Yine Efendimiz buyuruyor:
“İnsanların ve cinlerin isyankârları hâriç, bütün mahlûkat beni tanır.” buyuruyor. (Bkz. Ahmed bin Hanbel, III, 310) Cenâb-ı Hak tanıtıyor.
Cemâdat tanıyordu:
“Uhud bizi sever, Biz Uhud’u severiz.” buyuruyor. (Buhârî, Cihâd, 71; Müslim, Hacc, 504)
Tabi bu nasıl bir sevgidir, nasıl şeydir? O tarafını bilemiyoruz biz, o taraf bizim için bir meçhul, bize mahrem. Uhud’da bir ot bile yoktur çıkan. Fakat nasıl bir muhabbet! Demek ki cemâdattan gelen bir muhabbet ki bu muhabbetten in’ikâs.
Hazret-i Ali -radıyallâhu anh- naklediyor:
“-Sallâllâhu aleyhi ve sellem- Efendimiz’le beraber Mekke’de idik. Beraberce Mekke’nin bazı yerlerine giderdik. Dağların ve ağaçların arasından geçiyorduk. Peygamber Efendimiz yakınlaştığı bütün dağlar, ağaçlar; «es-selâmu aleyke yâ Rasûlâllah!» diyorlardı.” (Bkz. Tirmizî, Menâkıb, 6/3626)
Nebâtat tanıyordu. Hurma ağacı tanıyordu, hadîs-i mütevâtir:
Efendimiz hutbe veriyordu bir hurma kütüğünün üzerinde. Fakat cemaat çoğalınca bir minber yapma durumu oldu. Kalabalık bir cemaat vardı. Efendimiz hurma kütüğüne çıkmadı, minbere çıktı. Hurma ağacı ağladı ve inledi. Mütevâtir hadis. “Müttefekun aleyh” geliyor bütün sahâbe tarafından. Hattâ kimi diyor ki sahâbenin:
“‒Bir çocuk ağlar gibi ağlıyordu.” diyor.
Bir çoban:
“Sanki bir deve yavrusu inler gibi inliyordu.” diyor hurma ağacı.
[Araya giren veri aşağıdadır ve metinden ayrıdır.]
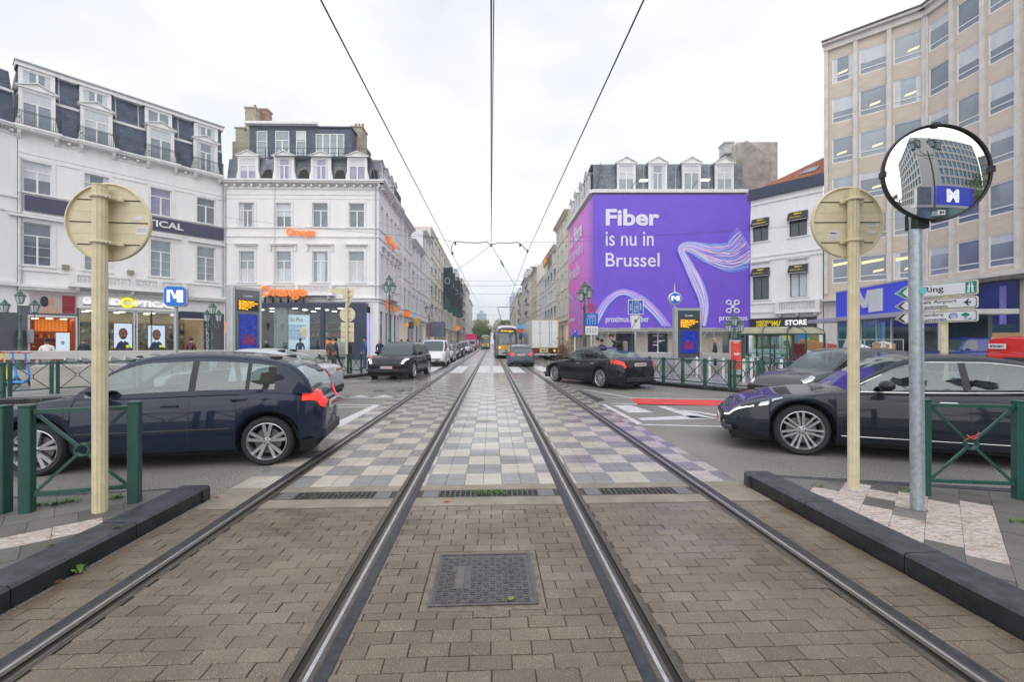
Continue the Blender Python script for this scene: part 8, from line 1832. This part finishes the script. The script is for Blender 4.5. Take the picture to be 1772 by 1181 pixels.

Efendimiz indi, o hurma kütüğünü sıvazladı ve sakinleşti. (Bkz. Buhârî, Cuma, 26; Tirmizî, Menâkıb, 6)
Mevlânâ diyor ki Celâleddîn-i Rûmî:
“Sen de diyor, bir bak diyor, bir hurma ağacı diyor, hurma kütüğü diyor, Allah Rasûlü’nü tanıdı diyor. Sen ise ne kadar tanıyorsun?!.” diyor.